The task: Could you print all the entries exactly?

Records for the task:
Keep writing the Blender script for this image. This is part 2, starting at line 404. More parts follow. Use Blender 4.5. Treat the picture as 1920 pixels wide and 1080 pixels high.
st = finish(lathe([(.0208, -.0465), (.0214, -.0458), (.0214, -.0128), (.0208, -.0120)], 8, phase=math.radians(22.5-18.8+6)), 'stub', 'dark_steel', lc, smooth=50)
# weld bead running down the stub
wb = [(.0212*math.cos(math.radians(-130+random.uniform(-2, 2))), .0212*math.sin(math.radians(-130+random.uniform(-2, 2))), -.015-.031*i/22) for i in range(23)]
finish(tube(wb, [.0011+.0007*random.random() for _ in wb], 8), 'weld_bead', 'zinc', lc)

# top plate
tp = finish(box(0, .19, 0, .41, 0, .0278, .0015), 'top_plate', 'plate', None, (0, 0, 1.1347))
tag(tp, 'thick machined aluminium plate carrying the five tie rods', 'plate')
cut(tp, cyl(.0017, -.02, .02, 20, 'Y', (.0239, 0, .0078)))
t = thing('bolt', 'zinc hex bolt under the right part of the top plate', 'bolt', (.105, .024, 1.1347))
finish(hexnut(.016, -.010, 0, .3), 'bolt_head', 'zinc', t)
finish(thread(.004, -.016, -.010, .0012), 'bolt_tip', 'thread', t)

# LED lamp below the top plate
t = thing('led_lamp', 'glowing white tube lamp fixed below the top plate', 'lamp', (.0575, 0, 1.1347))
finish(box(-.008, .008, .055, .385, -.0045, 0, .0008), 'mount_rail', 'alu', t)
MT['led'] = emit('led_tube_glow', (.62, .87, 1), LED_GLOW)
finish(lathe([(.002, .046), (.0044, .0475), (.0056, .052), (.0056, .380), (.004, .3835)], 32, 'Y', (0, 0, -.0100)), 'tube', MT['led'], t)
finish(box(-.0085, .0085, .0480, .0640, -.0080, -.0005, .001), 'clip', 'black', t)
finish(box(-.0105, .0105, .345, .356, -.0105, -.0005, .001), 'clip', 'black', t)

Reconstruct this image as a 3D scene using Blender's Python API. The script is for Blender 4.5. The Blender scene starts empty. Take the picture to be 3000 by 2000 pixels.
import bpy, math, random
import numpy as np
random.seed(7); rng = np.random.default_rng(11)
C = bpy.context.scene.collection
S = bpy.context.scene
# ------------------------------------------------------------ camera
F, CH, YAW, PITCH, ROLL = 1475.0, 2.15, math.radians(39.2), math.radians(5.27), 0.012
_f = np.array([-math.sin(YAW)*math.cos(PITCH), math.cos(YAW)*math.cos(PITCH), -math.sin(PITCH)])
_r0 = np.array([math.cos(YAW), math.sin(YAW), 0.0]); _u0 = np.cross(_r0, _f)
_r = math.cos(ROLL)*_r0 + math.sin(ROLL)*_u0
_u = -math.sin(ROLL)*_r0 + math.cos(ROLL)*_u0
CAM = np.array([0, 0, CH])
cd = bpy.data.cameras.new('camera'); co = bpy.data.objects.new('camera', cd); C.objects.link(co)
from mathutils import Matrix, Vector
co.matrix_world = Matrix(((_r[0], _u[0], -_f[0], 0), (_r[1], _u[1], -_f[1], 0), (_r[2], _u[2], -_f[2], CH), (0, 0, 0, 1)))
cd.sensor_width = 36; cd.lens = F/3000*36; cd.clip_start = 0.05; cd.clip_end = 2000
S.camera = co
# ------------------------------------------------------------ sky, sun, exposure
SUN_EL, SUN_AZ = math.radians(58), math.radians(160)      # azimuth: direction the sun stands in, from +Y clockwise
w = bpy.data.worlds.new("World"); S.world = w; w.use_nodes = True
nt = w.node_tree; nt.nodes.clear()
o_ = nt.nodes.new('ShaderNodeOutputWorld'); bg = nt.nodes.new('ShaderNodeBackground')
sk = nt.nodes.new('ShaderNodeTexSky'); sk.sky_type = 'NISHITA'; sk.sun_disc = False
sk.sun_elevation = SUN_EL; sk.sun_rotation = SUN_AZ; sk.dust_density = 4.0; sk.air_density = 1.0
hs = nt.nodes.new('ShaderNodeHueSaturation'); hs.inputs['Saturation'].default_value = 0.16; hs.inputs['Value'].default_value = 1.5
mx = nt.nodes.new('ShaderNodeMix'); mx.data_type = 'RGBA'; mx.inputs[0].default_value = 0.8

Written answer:
Keep writing the Blender script for this image. This is part 2, starting at line 404. More parts follow. Use Blender 4.5. Treat the picture as 1920 pixels wide and 1080 pixels high.
st = finish(lathe([(.0208, -.0465), (.0214, -.0458), (.0214, -.0128), (.0208, -.0120)], 8, phase=math.radians(22.5-18.8+6)), 'stub', 'dark_steel', lc, smooth=50)
# weld bead running down the stub
wb = [(.0212*math.cos(math.radians(-130+random.uniform(-2, 2))), .0212*math.sin(math.radians(-130+random.uniform(-2, 2))), -.015-.031*i/22) for i in range(23)]
finish(tube(wb, [.0011+.0007*random.random() for _ in wb], 8), 'weld_bead', 'zinc', lc)

# top plate
tp = finish(box(0, .19, 0, .41, 0, .0278, .0015), 'top_plate', 'plate', None, (0, 0, 1.1347))
tag(tp, 'thick machined aluminium plate carrying the five tie rods', 'plate')
cut(tp, cyl(.0017, -.02, .02, 20, 'Y', (.0239, 0, .0078)))
t = thing('bolt', 'zinc hex bolt under the right part of the top plate', 'bolt', (.105, .024, 1.1347))
finish(hexnut(.016, -.010, 0, .3), 'bolt_head', 'zinc', t)
finish(thread(.004, -.016, -.010, .0012), 'bolt_tip', 'thread', t)

# LED lamp below the top plate
t = thing('led_lamp', 'glowing white tube lamp fixed below the top plate', 'lamp', (.0575, 0, 1.1347))
finish(box(-.008, .008, .055, .385, -.0045, 0, .0008), 'mount_rail', 'alu', t)
MT['led'] = emit('led_tube_glow', (.62, .87, 1), LED_GLOW)
finish(lathe([(.002, .046), (.0044, .0475), (.0056, .052), (.0056, .380), (.004, .3835)], 32, 'Y', (0, 0, -.0100)), 'tube', MT['led'], t)
finish(box(-.0085, .0085, .0480, .0640, -.0080, -.0005, .001), 'clip', 'black', t)
finish(box(-.0105, .0105, .345, .356, -.0105, -.0005, .001), 'clip', 'black', t)

Reconstruct this image as a 3D scene using Blender's Python API. The script is for Blender 4.5. The Blender scene starts empty. Take the picture to be 3000 by 2000 pixels.
import bpy, math, random
import numpy as np
random.seed(7); rng = np.random.default_rng(11)
C = bpy.context.scene.collection
S = bpy.context.scene
# ------------------------------------------------------------ camera
F, CH, YAW, PITCH, ROLL = 1475.0, 2.15, math.radians(39.2), math.radians(5.27), 0.012
_f = np.array([-math.sin(YAW)*math.cos(PITCH), math.cos(YAW)*math.cos(PITCH), -math.sin(PITCH)])
_r0 = np.array([math.cos(YAW), math.sin(YAW), 0.0]); _u0 = np.cross(_r0, _f)
_r = math.cos(ROLL)*_r0 + math.sin(ROLL)*_u0
_u = -math.sin(ROLL)*_r0 + math.cos(ROLL)*_u0
CAM = np.array([0, 0, CH])
cd = bpy.data.cameras.new('camera'); co = bpy.data.objects.new('camera', cd); C.objects.link(co)
from mathutils import Matrix, Vector
co.matrix_world = Matrix(((_r[0], _u[0], -_f[0], 0), (_r[1], _u[1], -_f[1], 0), (_r[2], _u[2], -_f[2], CH), (0, 0, 0, 1)))
cd.sensor_width = 36; cd.lens = F/3000*36; cd.clip_start = 0.05; cd.clip_end = 2000
S.camera = co
# ------------------------------------------------------------ sky, sun, exposure
SUN_EL, SUN_AZ = math.radians(58), math.radians(160)      # azimuth: direction the sun stands in, from +Y clockwise
w = bpy.data.worlds.new("World"); S.world = w; w.use_nodes = True
nt = w.node_tree; nt.nodes.clear()
o_ = nt.nodes.new('ShaderNodeOutputWorld'); bg = nt.nodes.new('ShaderNodeBackground')
sk = nt.nodes.new('ShaderNodeTexSky'); sk.sky_type = 'NISHITA'; sk.sun_disc = False
sk.sun_elevation = SUN_EL; sk.sun_rotation = SUN_AZ; sk.dust_density = 4.0; sk.air_density = 1.0
hs = nt.nodes.new('ShaderNodeHueSaturation'); hs.inputs['Saturation'].default_value = 0.16; hs.inputs['Value'].default_value = 1.5
mx = nt.nodes.new('ShaderNodeMix'); mx.data_type = 'RGBA'; mx.inputs[0].default_value = 0.8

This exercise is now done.